Give the data below again, word for word.

# Data for processing
-=-=-

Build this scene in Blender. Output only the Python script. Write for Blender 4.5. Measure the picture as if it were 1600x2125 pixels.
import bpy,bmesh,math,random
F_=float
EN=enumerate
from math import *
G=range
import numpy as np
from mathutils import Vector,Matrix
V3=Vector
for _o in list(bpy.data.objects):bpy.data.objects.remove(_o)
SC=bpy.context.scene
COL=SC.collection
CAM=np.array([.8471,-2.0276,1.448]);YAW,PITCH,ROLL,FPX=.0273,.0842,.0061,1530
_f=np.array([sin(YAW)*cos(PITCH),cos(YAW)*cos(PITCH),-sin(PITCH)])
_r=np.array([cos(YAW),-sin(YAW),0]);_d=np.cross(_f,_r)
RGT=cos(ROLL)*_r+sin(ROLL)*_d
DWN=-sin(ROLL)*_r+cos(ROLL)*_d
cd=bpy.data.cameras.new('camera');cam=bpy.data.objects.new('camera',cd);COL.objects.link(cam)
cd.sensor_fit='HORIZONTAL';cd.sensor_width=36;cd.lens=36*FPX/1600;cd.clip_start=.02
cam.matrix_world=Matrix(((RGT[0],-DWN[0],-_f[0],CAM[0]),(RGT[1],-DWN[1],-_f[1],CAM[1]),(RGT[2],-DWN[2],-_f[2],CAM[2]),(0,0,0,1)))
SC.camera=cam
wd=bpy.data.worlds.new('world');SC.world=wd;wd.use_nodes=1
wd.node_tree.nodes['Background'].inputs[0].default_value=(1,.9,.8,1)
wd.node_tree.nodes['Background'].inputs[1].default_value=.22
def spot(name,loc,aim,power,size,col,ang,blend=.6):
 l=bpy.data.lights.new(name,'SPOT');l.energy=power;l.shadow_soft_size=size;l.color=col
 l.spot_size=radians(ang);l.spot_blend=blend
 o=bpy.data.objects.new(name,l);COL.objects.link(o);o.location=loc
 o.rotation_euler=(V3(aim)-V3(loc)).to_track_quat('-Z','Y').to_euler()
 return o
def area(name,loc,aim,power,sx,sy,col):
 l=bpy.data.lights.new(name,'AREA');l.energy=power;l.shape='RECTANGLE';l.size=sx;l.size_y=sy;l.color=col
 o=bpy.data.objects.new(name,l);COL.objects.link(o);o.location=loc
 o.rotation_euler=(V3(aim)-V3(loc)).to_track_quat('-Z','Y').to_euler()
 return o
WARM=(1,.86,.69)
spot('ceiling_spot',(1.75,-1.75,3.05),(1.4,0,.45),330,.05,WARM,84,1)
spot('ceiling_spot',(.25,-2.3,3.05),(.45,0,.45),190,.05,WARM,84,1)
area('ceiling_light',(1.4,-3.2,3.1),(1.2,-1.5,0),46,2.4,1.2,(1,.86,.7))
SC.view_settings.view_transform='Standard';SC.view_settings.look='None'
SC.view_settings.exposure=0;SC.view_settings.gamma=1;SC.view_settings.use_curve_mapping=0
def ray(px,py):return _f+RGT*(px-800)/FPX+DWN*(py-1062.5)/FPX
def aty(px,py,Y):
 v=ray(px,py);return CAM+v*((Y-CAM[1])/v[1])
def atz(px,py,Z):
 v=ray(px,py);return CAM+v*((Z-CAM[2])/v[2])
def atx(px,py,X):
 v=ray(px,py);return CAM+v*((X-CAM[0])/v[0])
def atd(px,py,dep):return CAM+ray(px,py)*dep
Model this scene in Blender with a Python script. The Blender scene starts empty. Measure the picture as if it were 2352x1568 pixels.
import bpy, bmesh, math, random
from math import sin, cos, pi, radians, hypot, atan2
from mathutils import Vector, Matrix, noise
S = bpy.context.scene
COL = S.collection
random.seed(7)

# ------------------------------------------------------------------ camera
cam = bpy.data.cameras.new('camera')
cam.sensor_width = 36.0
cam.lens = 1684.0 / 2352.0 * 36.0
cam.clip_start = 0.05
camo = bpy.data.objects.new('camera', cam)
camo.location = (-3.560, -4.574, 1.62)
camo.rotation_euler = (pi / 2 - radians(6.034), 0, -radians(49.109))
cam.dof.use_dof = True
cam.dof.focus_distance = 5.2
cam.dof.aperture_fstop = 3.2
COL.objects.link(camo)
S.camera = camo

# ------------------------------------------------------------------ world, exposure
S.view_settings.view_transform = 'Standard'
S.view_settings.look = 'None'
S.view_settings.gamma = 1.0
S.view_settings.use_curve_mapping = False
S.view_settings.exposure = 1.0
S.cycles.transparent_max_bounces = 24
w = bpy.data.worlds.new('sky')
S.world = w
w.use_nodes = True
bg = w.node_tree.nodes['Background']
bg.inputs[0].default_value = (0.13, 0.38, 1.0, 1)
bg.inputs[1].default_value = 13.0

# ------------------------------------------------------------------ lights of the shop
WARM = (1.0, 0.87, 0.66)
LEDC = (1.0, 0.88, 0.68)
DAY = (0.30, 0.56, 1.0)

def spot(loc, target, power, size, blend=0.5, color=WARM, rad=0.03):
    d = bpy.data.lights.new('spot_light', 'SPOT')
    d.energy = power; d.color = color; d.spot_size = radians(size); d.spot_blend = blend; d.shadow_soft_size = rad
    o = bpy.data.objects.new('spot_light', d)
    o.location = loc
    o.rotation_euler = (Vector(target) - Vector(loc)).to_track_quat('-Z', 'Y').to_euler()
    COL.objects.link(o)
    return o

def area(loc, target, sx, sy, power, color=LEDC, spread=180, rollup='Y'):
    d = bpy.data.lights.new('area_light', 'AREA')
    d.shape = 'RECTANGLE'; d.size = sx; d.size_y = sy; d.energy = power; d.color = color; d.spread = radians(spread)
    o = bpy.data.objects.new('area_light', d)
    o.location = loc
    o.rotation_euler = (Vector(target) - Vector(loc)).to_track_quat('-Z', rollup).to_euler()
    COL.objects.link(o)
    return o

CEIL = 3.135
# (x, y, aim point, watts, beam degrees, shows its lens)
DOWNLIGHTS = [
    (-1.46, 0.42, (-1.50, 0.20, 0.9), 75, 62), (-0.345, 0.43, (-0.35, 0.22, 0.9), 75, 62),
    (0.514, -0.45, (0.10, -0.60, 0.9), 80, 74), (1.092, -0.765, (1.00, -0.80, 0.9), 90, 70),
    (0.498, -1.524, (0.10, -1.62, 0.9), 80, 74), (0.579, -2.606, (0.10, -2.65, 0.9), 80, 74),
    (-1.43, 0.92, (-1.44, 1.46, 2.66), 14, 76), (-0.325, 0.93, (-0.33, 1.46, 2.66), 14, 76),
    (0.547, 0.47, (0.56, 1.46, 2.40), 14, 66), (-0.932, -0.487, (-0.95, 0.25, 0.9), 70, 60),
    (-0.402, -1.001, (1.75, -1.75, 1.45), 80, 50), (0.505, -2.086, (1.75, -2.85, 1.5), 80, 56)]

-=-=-

# Answer to this exercise
Build this scene in Blender. Output only the Python script. Write for Blender 4.5. Measure the picture as if it were 1600x2125 pixels.
import bpy,bmesh,math,random
F_=float
EN=enumerate
from math import *
G=range
import numpy as np
from mathutils import Vector,Matrix
V3=Vector
for _o in list(bpy.data.objects):bpy.data.objects.remove(_o)
SC=bpy.context.scene
COL=SC.collection
CAM=np.array([.8471,-2.0276,1.448]);YAW,PITCH,ROLL,FPX=.0273,.0842,.0061,1530
_f=np.array([sin(YAW)*cos(PITCH),cos(YAW)*cos(PITCH),-sin(PITCH)])
_r=np.array([cos(YAW),-sin(YAW),0]);_d=np.cross(_f,_r)
RGT=cos(ROLL)*_r+sin(ROLL)*_d
DWN=-sin(ROLL)*_r+cos(ROLL)*_d
cd=bpy.data.cameras.new('camera');cam=bpy.data.objects.new('camera',cd);COL.objects.link(cam)
cd.sensor_fit='HORIZONTAL';cd.sensor_width=36;cd.lens=36*FPX/1600;cd.clip_start=.02
cam.matrix_world=Matrix(((RGT[0],-DWN[0],-_f[0],CAM[0]),(RGT[1],-DWN[1],-_f[1],CAM[1]),(RGT[2],-DWN[2],-_f[2],CAM[2]),(0,0,0,1)))
SC.camera=cam
wd=bpy.data.worlds.new('world');SC.world=wd;wd.use_nodes=1
wd.node_tree.nodes['Background'].inputs[0].default_value=(1,.9,.8,1)
wd.node_tree.nodes['Background'].inputs[1].default_value=.22
def spot(name,loc,aim,power,size,col,ang,blend=.6):
 l=bpy.data.lights.new(name,'SPOT');l.energy=power;l.shadow_soft_size=size;l.color=col
 l.spot_size=radians(ang);l.spot_blend=blend
 o=bpy.data.objects.new(name,l);COL.objects.link(o);o.location=loc
 o.rotation_euler=(V3(aim)-V3(loc)).to_track_quat('-Z','Y').to_euler()
 return o
def area(name,loc,aim,power,sx,sy,col):
 l=bpy.data.lights.new(name,'AREA');l.energy=power;l.shape='RECTANGLE';l.size=sx;l.size_y=sy;l.color=col
 o=bpy.data.objects.new(name,l);COL.objects.link(o);o.location=loc
 o.rotation_euler=(V3(aim)-V3(loc)).to_track_quat('-Z','Y').to_euler()
 return o
WARM=(1,.86,.69)
spot('ceiling_spot',(1.75,-1.75,3.05),(1.4,0,.45),330,.05,WARM,84,1)
spot('ceiling_spot',(.25,-2.3,3.05),(.45,0,.45),190,.05,WARM,84,1)
area('ceiling_light',(1.4,-3.2,3.1),(1.2,-1.5,0),46,2.4,1.2,(1,.86,.7))
SC.view_settings.view_transform='Standard';SC.view_settings.look='None'
SC.view_settings.exposure=0;SC.view_settings.gamma=1;SC.view_settings.use_curve_mapping=0
def ray(px,py):return _f+RGT*(px-800)/FPX+DWN*(py-1062.5)/FPX
def aty(px,py,Y):
 v=ray(px,py);return CAM+v*((Y-CAM[1])/v[1])
def atz(px,py,Z):
 v=ray(px,py);return CAM+v*((Z-CAM[2])/v[2])
def atx(px,py,X):
 v=ray(px,py);return CAM+v*((X-CAM[0])/v[0])
def atd(px,py,dep):return CAM+ray(px,py)*dep
Model this scene in Blender with a Python script. The Blender scene starts empty. Measure the picture as if it were 2352x1568 pixels.
import bpy, bmesh, math, random
from math import sin, cos, pi, radians, hypot, atan2
from mathutils import Vector, Matrix, noise
S = bpy.context.scene
COL = S.collection
random.seed(7)

# ------------------------------------------------------------------ camera
cam = bpy.data.cameras.new('camera')
cam.sensor_width = 36.0
cam.lens = 1684.0 / 2352.0 * 36.0
cam.clip_start = 0.05
camo = bpy.data.objects.new('camera', cam)
camo.location = (-3.560, -4.574, 1.62)
camo.rotation_euler = (pi / 2 - radians(6.034), 0, -radians(49.109))
cam.dof.use_dof = True
cam.dof.focus_distance = 5.2
cam.dof.aperture_fstop = 3.2
COL.objects.link(camo)
S.camera = camo

# ------------------------------------------------------------------ world, exposure
S.view_settings.view_transform = 'Standard'
S.view_settings.look = 'None'
S.view_settings.gamma = 1.0
S.view_settings.use_curve_mapping = False
S.view_settings.exposure = 1.0
S.cycles.transparent_max_bounces = 24
w = bpy.data.worlds.new('sky')
S.world = w
w.use_nodes = True
bg = w.node_tree.nodes['Background']
bg.inputs[0].default_value = (0.13, 0.38, 1.0, 1)
bg.inputs[1].default_value = 13.0

# ------------------------------------------------------------------ lights of the shop
WARM = (1.0, 0.87, 0.66)
LEDC = (1.0, 0.88, 0.68)
DAY = (0.30, 0.56, 1.0)

def spot(loc, target, power, size, blend=0.5, color=WARM, rad=0.03):
    d = bpy.data.lights.new('spot_light', 'SPOT')
    d.energy = power; d.color = color; d.spot_size = radians(size); d.spot_blend = blend; d.shadow_soft_size = rad
    o = bpy.data.objects.new('spot_light', d)
    o.location = loc
    o.rotation_euler = (Vector(target) - Vector(loc)).to_track_quat('-Z', 'Y').to_euler()
    COL.objects.link(o)
    return o

def area(loc, target, sx, sy, power, color=LEDC, spread=180, rollup='Y'):
    d = bpy.data.lights.new('area_light', 'AREA')
    d.shape = 'RECTANGLE'; d.size = sx; d.size_y = sy; d.energy = power; d.color = color; d.spread = radians(spread)
    o = bpy.data.objects.new('area_light', d)
    o.location = loc
    o.rotation_euler = (Vector(target) - Vector(loc)).to_track_quat('-Z', rollup).to_euler()
    COL.objects.link(o)
    return o

CEIL = 3.135
# (x, y, aim point, watts, beam degrees, shows its lens)
DOWNLIGHTS = [
    (-1.46, 0.42, (-1.50, 0.20, 0.9), 75, 62), (-0.345, 0.43, (-0.35, 0.22, 0.9), 75, 62),
    (0.514, -0.45, (0.10, -0.60, 0.9), 80, 74), (1.092, -0.765, (1.00, -0.80, 0.9), 90, 70),
    (0.498, -1.524, (0.10, -1.62, 0.9), 80, 74), (0.579, -2.606, (0.10, -2.65, 0.9), 80, 74),
    (-1.43, 0.92, (-1.44, 1.46, 2.66), 14, 76), (-0.325, 0.93, (-0.33, 1.46, 2.66), 14, 76),
    (0.547, 0.47, (0.56, 1.46, 2.40), 14, 66), (-0.932, -0.487, (-0.95, 0.25, 0.9), 70, 60),
    (-0.402, -1.001, (1.75, -1.75, 1.45), 80, 50), (0.505, -2.086, (1.75, -2.85, 1.5), 80, 56)]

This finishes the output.